I am working now to really understand what goes into getting a good exposure, and getting the best exposure I can SOOC. I've already begun to see how much time one can spend pping photos, and I've decided I'd rather be shooting! I only allow myself to shoot in manual, as I think that's the best way to get experience. I've seen the beauty of the CWB, and the difference it can make in photos. In my practicing, I've also become aware, that when you are shooting subjects in situations that are constantly changing (ie. playing children, weddings, etc.) you can't always walk around with a gray card and ask your subject to pause and hold the card for you so you can reset your white balance.
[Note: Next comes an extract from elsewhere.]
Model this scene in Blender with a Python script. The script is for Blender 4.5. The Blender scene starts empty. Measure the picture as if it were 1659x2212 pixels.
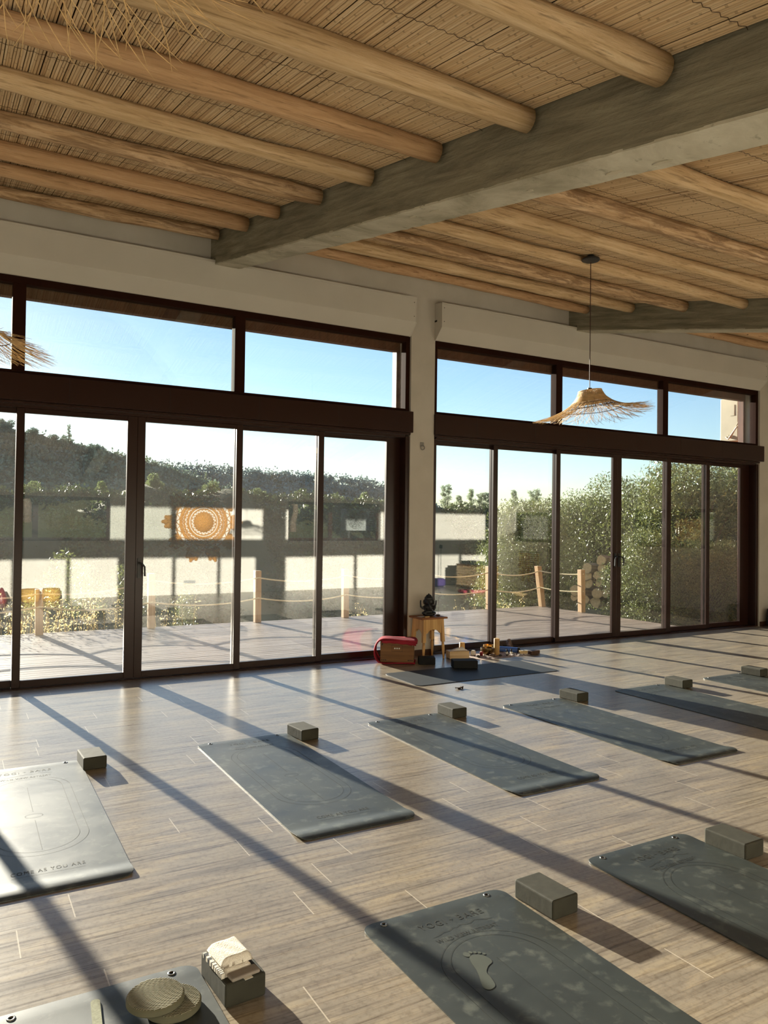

Then I started investigating RAW. I learned that you have the opportunity to adjust your exposure and set white balance after the photos have been taken. I could see this as being beneficial, so I decided to try shooting in RAW. Now here's where the questions come in:
1.) I'm doing well on exposure, so I don't tweak that very much in my RAW software, but I'm having a heck of a time with white balance and skin tones. I just can't manually adjust white balance in the software and get good skin tone. Everyone seems to be green or red. Some subjects are better than others, because of their natural skin tone. I seem to have an easier time with kids than adults. When I adjust a white balance, I'm using the temperature slider for the light, and then I use the magenta/green slider for color casts. Right now the only way I can get the skintones to look good is after I process the RAW image and then bring the JPG into photoshop doing an "Adjust for skintone". But I think if I was doing the WB correctly in the RAW software that I wouldn't need to do this, right? How do I get better at adjusting WB in the RAW software? Should I take the same picture twice, once in JPG with a CWB, and once in RAW, and then practice adjusting the RAW until it looks like the JPG? Or is there a better way to get good at this?
2.) I understand that there is no in camera processing to a RAW image, so sometimes these can have some noise. I've noticed this. What do you do about the noise, and when do you do it in the pp workflow?
3.) I've noticed that the SOOC images sometimes look like they have a "fog" over them. Many of the before and after threads show this, so I know I'm not the only one who has this issue. People are defogging (which some say is bad for the image), and others are adjusting in curves, levels, etc. I have on occasion seen some SOOC images that are clear and don't have the fog. What causes the fog? Does it mean that you have an incorrect exposure? Is it just a contrast issue? How are these people getting non-foggy images SOOC? What do I need to work on to minimize the foggyness?
Thanks for your help. I just really want to understand the technical side to what I'm doing.